[Data extracted from a collection]
<<<<
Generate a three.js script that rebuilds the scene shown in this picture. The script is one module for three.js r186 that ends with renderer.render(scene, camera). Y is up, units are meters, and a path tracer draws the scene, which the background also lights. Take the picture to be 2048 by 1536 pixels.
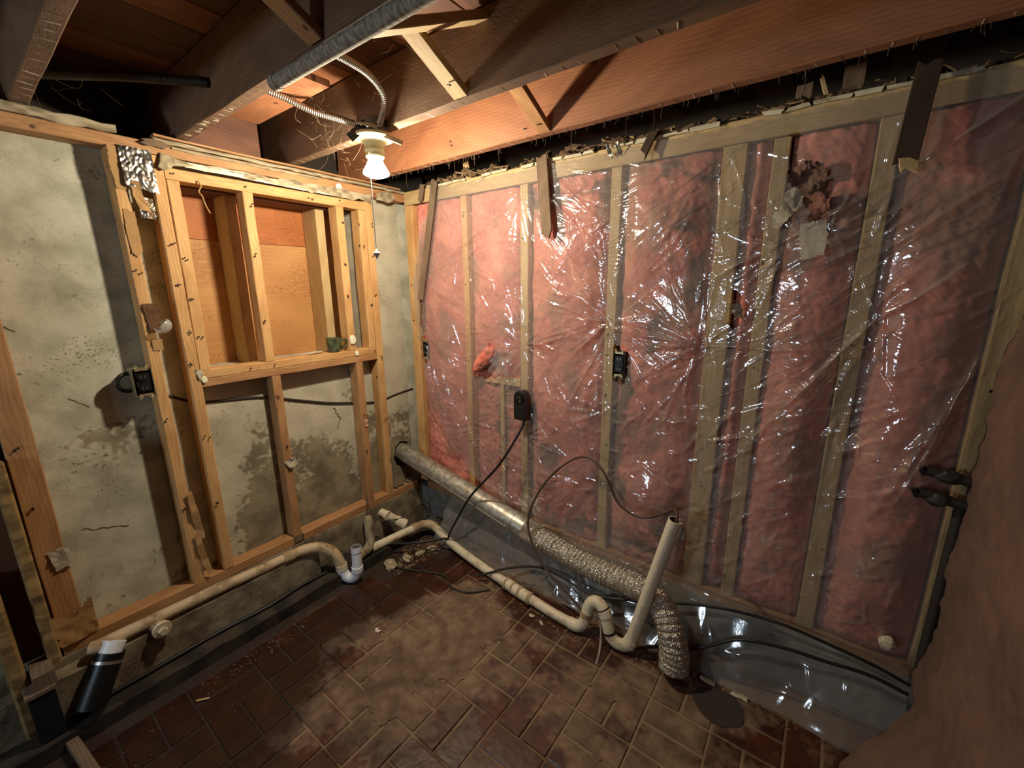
import * as THREE from 'three';
import { mergeGeometries, mergeVertices, toCreasedNormals } from 'three/addons/utils/BufferGeometryUtils.js';
import { RectAreaLightUniformsLib } from 'three/addons/lights/RectAreaLightUniformsLib.js';

// ---------------------------------------------------------------- camera, light, exposure
const scene = new THREE.Scene();
scene.background = new THREE.Color(0x000000);
const camera = new THREE.PerspectiveCamera(85.12, 2048 / 1536, 0.02, 30);
camera.position.set(1.982, 1.48, 1.649);
{
  const p = THREE.MathUtils.degToRad(12.94), t = THREE.MathUtils.degToRad(53.127);
  const f = new THREE.Vector3(-Math.cos(t) * Math.cos(p), -Math.sin(p), -Math.sin(t) * Math.cos(p));
  camera.lookAt(camera.position.clone().add(f));
  camera.rotateZ(-0.008);
}
scene.add(camera);
const renderer = new THREE.WebGLRenderer({ antialias: true });
renderer.toneMapping = THREE.LinearToneMapping;
renderer.toneMappingExposure = 1.0;
renderer.shadowMap.enabled = true;
RectAreaLightUniformsLib.init();
const BULB = { x: 0.643, y: 1.915, z: 0.65, color: new THREE.Color(1.0, 0.87, 0.68), power: 4.9, glow: 14 };
const DAY = { x: 0.62, y: 1.3, w: 0.27, h: 0.36, color: new THREE.Color(0.70, 0.85, 1.0), power: 26, glow: 26 };

// ---------------------------------------------------------------- helpers
const V = (x, y, z) => new THREE.Vector3(x, y, z);
let seed = 7;
function rnd() { seed = (seed + 0x6D2B79F5) | 0; let t = Math.imul(seed ^ (seed >>> 15), 1 | seed); t = (t + Math.imul(t ^ (t >>> 7), 61 | t)) ^ t; return ((t ^ (t >>> 14)) >>> 0) / 4294967296; }
const rr = (a, b) => a + (b - a) * rnd();
const PERM = new Uint16Array(512); { const p = [...Array(256).keys()]; for (let i = 255; i > 0; i--) { const j = (rnd() * (i + 1)) | 0; [p[i], p[j]] = [p[j], p[i]]; } for (let i = 0; i < 512; i++) PERM[i] = p[i & 255]; }
const GX = new Float32Array(256), GY = new Float32Array(256); for (let i = 0; i < 256; i++) { const a = rnd() * 6.2832; GX[i] = Math.cos(a); GY[i] = Math.sin(a); }
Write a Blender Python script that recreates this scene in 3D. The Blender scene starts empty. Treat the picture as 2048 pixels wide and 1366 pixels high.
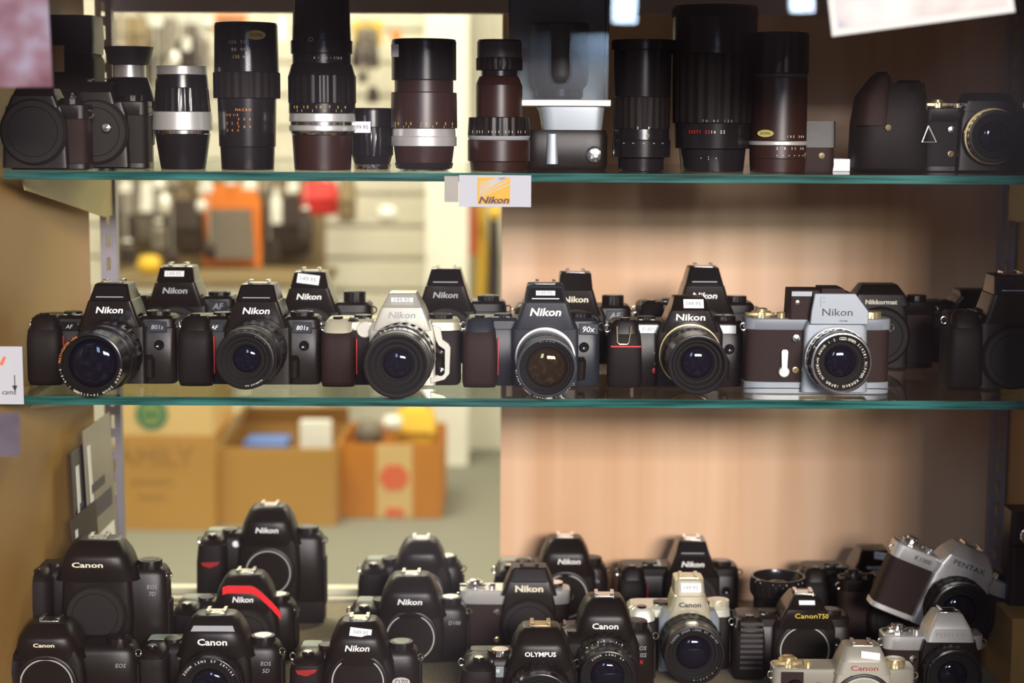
>>>>
→ **The exercise**
Each entry should be repeated exactly as it appears; the pictures stay out.

→ **Response for this exercise**
Generate a three.js script that rebuilds the scene shown in this picture. The script is one module for three.js r186 that ends with renderer.render(scene, camera). Y is up, units are meters, and a path tracer draws the scene, which the background also lights. Take the picture to be 2048 by 1536 pixels.
import * as THREE from 'three';
import { mergeGeometries, mergeVertices, toCreasedNormals } from 'three/addons/utils/BufferGeometryUtils.js';
import { RectAreaLightUniformsLib } from 'three/addons/lights/RectAreaLightUniformsLib.js';

// ---------------------------------------------------------------- camera, light, exposure
const scene = new THREE.Scene();
scene.background = new THREE.Color(0x000000);
const camera = new THREE.PerspectiveCamera(85.12, 2048 / 1536, 0.02, 30);
camera.position.set(1.982, 1.48, 1.649);
{
  const p = THREE.MathUtils.degToRad(12.94), t = THREE.MathUtils.degToRad(53.127);
  const f = new THREE.Vector3(-Math.cos(t) * Math.cos(p), -Math.sin(p), -Math.sin(t) * Math.cos(p));
  camera.lookAt(camera.position.clone().add(f));
  camera.rotateZ(-0.008);
}
scene.add(camera);
const renderer = new THREE.WebGLRenderer({ antialias: true });
renderer.toneMapping = THREE.LinearToneMapping;
renderer.toneMappingExposure = 1.0;
renderer.shadowMap.enabled = true;
RectAreaLightUniformsLib.init();
const BULB = { x: 0.643, y: 1.915, z: 0.65, color: new THREE.Color(1.0, 0.87, 0.68), power: 4.9, glow: 14 };
const DAY = { x: 0.62, y: 1.3, w: 0.27, h: 0.36, color: new THREE.Color(0.70, 0.85, 1.0), power: 26, glow: 26 };

// ---------------------------------------------------------------- helpers
const V = (x, y, z) => new THREE.Vector3(x, y, z);
let seed = 7;
function rnd() { seed = (seed + 0x6D2B79F5) | 0; let t = Math.imul(seed ^ (seed >>> 15), 1 | seed); t = (t + Math.imul(t ^ (t >>> 7), 61 | t)) ^ t; return ((t ^ (t >>> 14)) >>> 0) / 4294967296; }
const rr = (a, b) => a + (b - a) * rnd();
const PERM = new Uint16Array(512); { const p = [...Array(256).keys()]; for (let i = 255; i > 0; i--) { const j = (rnd() * (i + 1)) | 0; [p[i], p[j]] = [p[j], p[i]]; } for (let i = 0; i < 512; i++) PERM[i] = p[i & 255]; }
const GX = new Float32Array(256), GY = new Float32Array(256); for (let i = 0; i < 256; i++) { const a = rnd() * 6.2832; GX[i] = Math.cos(a); GY[i] = Math.sin(a); }
Write a Blender Python script that recreates this scene in 3D. The Blender scene starts empty. Treat the picture as 2048 pixels wide and 1366 pixels high.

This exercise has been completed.